Mrs. gallery, based in Maspeth, New York, sold nine works by Alexandra Barth priced between $3,500 and $13,000 each. The gallery was awarded the TPC Art Finance Presents Prize, which awards a stand in the Presents section—reserved for galleries no more than a decade old—a sum equal to the cost of their booth.

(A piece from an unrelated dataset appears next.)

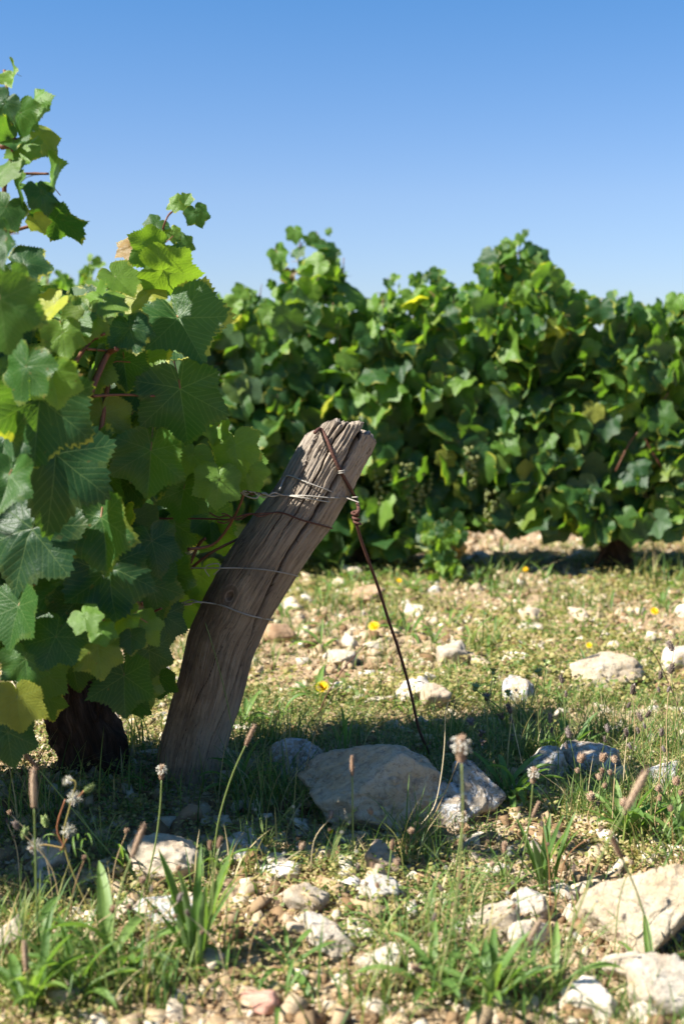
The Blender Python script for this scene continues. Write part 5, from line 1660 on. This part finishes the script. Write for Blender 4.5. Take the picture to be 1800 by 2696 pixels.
# thin seed stalks in the weeds at the right
BUR = head_mesh(50, .012, .0042, M_HEAD, 40)
BUR2 = head_mesh(51, .016, .0036, M_DRYFLOWER, 40)
st_l = [(1772, 1715, 1760, 2080), (1765, 1775, 1790, 2080), (1738, 1790, 1700, 2010), (1665, 1830, 1650, 2060), (1700, 1890, 1690, 2080), (1600, 1930, 1590, 2100), (1560, 2110, 1560, 2200), (1525, 2010, 1530, 2170), (1585, 2008, 1600, 2190), (1620, 2010, 1610, 2210), (1580, 2055, 1570, 2200), (1780, 2070, 1760, 2230),
        (1735, 2085, 1745, 2230), (1690, 1900, 1700, 2100), (1500, 1945, 1510, 2120), (1345, 1880, 1380, 2050), (1447, 1905, 1460, 2080), (1490, 2220, 1480, 2330), (1740, 1940, 1720, 2200), (1640, 2125, 1600, 2260), (1480, 1800, 1490, 2040), (1650, 1940, 1640, 2150)]
for i, (hx, hy, bx_, by_) in enumerate(st_l):
    b = G(bx_, by_); b.z = gz(b.x, b.y)
    dark = hy < 1990
    root = empty('seed_stalk', b, 'thin wiry stalk with a small dark seed head above the weeds at right' if dark else 'thin wiry stalk with a small rusty seed head in the weeds at right', 'plant', 'dark seed stalks at right' if dark else 'rusty seed stalks at right')
    e = P(hx, hy, b.y + random.uniform(-.04, .04))
    cane(root, [b, b.lerp(e, .5) + Vector((random.uniform(-.012, .012), 0, 0)), e], .0010, .0007, M_STALK if i % 3 else M_STRAW, 'stem')
    link('seed_head', BUR2 if dark else BUR, root, e - b, (random.uniform(-.3, .3), random.uniform(-.5, .5), 0), random.uniform(1, 1.5))
    link('seed_head', BUR2 if dark else BUR, root, b.lerp(e, .84) - b + Vector((random.uniform(-.01, .01), 0, 0)), (0, random.uniform(-.5, .5), 0), .8)

# bare dry stems
for (pl, r, mat, lab) in (
        ([(1090, 2190), (1140, 2130), (1160, 2050), (1170, 1960), (1172, 1880), (1180, 1850)], .0013, M_STRAW, 'long pale dry grass stem rising right of the boulder'),
        ([(1080, 2240), (1130, 2170), (1170, 2090), (1205, 2005)], .0013, M_STRAW, 'straw stem slanting between the boulder and the lichen rock'),
        ([(1050, 2270), (1090, 2200), (1130, 2175), (1200, 2185)], .0011, M_STRAW, 'bent dry straw arching before the dark mottled rock'),
        ([(830, 1900), (860, 1830), (905, 1760), (962, 1697)], .0018, M_RUST, 'dark bare twig slanting up right of the post'),
        ([(1000, 1910), (1090, 1880), (1180, 1850), (1300, 1800)], .0010, M_STALK, 'thin stem slanting low behind the guy wire'),
        ([(1562, 1740), (1565, 1640), (1575, 1560), (1578, 1520)], .0010, M_STALK, 'thin lone grass stem before the far row at right'),
        ([(640, 1990), (600, 1860), (565, 1720), (540, 1640)], .0012, M_STALK, 'thin green grass stem lying against the front of the post'),
        ([(790, 2130), (810, 2000), (850, 1880), (900, 1800)], .0009, M_STRAW, 'fine straw stem above the grey rounded rock'),
        ([(1800, 1900), (1760, 1800), (1720, 1720), (1695, 1705)], .0014, M_RUST, 'reddish bare stem curving in from the right edge'),
        ([(10, 1990), (50, 1860), (40, 1800), (8, 1750)], .0017, M_PETIOLE, 'hooked reddish stem with a dry head at the left edge')):
    b = G(*pl[0])
    front = lab.startswith('thin green grass stem lying')
    yb_ = 2.27 if front else (1.95 if 'hooked' in lab else b.y)
    pp = [P(a, c, yb_) for a, c in pl]
    if front: pp[0] = P(650, 2130, 2.27)
    pts = smooth_path(pp, 5)
    V, Fc, uv = tube(pts, list(np.linspace(r, r * .6, len(pts))), 5)
    tag(link('dry_twig' if mat is not M_STALK else 'wild_grass', mesh('stem', V, Fc, mat, uv)), lab, 'stem')

# dry stalks and fine seed grass across the foreground
for k in range(34):
    left = k % 2 == 0
    b = G(random.uniform(20, 850) if left else random.uniform(950, 1780), random.uniform(2330, 2670)); b.z = gz(b.x, b.y)
    hh_ = random.uniform(.07, .17); lean = random.uniform(-.07, .07)
    e = b + Vector((lean, random.uniform(-.02, .03), hh_))
    mt = (M_STRAW, M_STALK, M_STRAW, M_PETIOLE)[k % 4]
    root = empty('dry_stalk', b, 'thin bent stalk with a sparse seed head among the ' + ('lower left' if left else 'lower right') + ' weeds', 'plant', 'bent stalks at lower left' if left else 'bent stalks at lower right')
    cane(root, [b, b.lerp(e, .55) + Vector((-lean * .35, 0, .01)), e], .0010, .0005, mt, 'stem')
    link('seed_head', BUR if k % 3 else BUR2, root, e - b, (random.uniform(-.5, .5), lean * 8, 0), random.uniform(.5, 1.0))
    if k % 3 == 0: link('seed_head', BUR, root, b.lerp(e, .8) - b + Vector((.004, 0, 0)), (0, .6, 0), .5)
    for j in range(3): small_leaf(root, b.lerp(e, random.uniform(.05, .5)), random.uniform(.02, .045))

Brooklyn-based artist Oliver Herring, showing with Shanghai-based Bank gallery, was awarded $10,000 as part of the the Sauer Artist Prize, while Champagne Pommery sponsored a prize that was awarded to the Bahamian artist Anina Major, who is showing a work with Nassau-based Tern Gallery in the fair’s Platform section.
Spinello Projects from Miami was the only gallery to announce Thursday it had sold out its entire stand, with the cerulean landscape paintings by the Puerto Rican artist Esaí Alfredo going for prices in the range of $9,000 to $35,000. Buyers included the Hort Family Foundation in New York, the Jasketa Foundation in Jeffersonville, Indiana, and the Pérez Art Museum Miami. (After The Armory Show’s preview day last year, five galleries reported selling out their stands.)
“I certainly have optimism, and I don't consider it to be a blind optimism,” McMillan said. “We are in an industry and in a world that is in flux. What we can do is put on the best show and help exhibitors present in the best possible context, energise our collectors and it takes off from there. But I think it's to no one's benefit to be in this doom cycle.”